Perhaps he did. But whose? Indeed, the Durham fiasco has disclosed, first and foremost, how much damage Republicans are willing to do in an attempt to deny the results of Robert Mueller’s own special counsel investigation.
[…]
Durham’s own investigations have flopped. In June, a District of Columbia jury found lawyer Michael Sussmann not guilty of lying to hide a tie between the Hillary Clinton presidential campaign and a tip about some cybersecurity anomalies Sussmann shared with the FBI in September 2016. Then, after the government finished its case, a Republican-appointed judge ruled that Durham had charged the primary source for Christopher Steele’s dossier, Igor Danchenko, with lying even though the alleged false statement was “literally true.” Then a jury did the rest. It acquitted the Russian analyst of four additional charges. Forty months in, two juries and a judge concluded Durham had proven no crime.

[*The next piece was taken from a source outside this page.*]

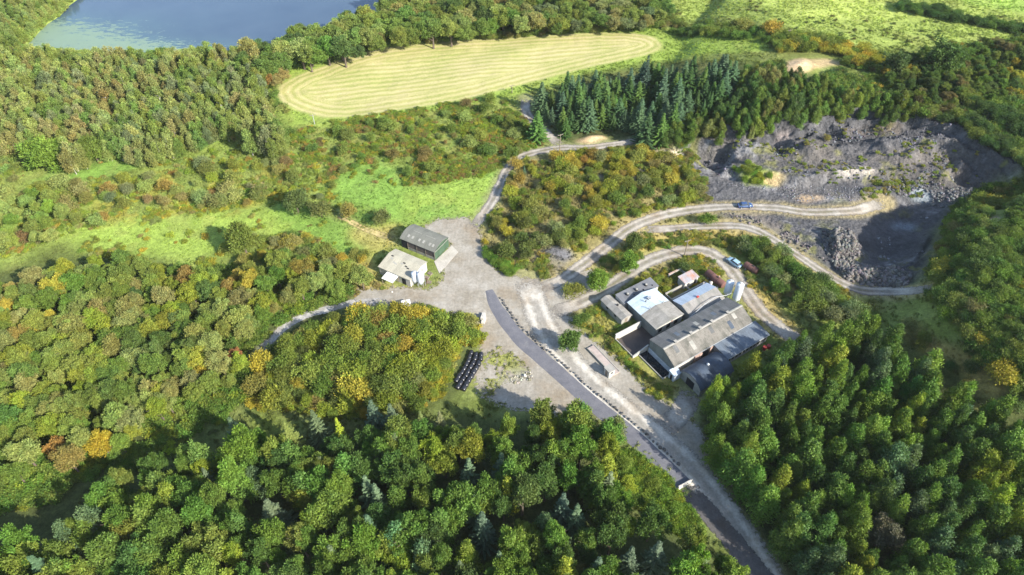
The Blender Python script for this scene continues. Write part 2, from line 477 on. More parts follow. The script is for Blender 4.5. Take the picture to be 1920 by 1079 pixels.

Trump once bragged that Durham was going to uncover “the crime of the century.” But for all the right-wing celebration of purportedly momentous new disclosures, the most stunning revelations from the Danchenko trial were details of how Barr and Senator Lindsey Graham recklessly demanded the release of Danchenko’s first FBI interview report, which led directly to his exposure and ruin as an FBI source. After Danchenko helped the FBI to vet (and discredit) the Steele dossier in 2017, he served as an FBI source for over three years. By the time Barr and Graham burned Danchenko, he had contributed to 25 FBI investigations across six field offices. “Losing Mr. Danchenko as a confidential human source harmed national security,” his handling agent Kevin Helson agreed with Danchenko’s lawyers at trial. As Helson described, Danchenko was even “reporting on some things that were against Trump.”
The good news for Durham is that “Russiagate was a hoax” conspiracy theorists are as impervious to empirical reality as QAnon, and given the near-total overlap in these circles this is pretty much true by definition.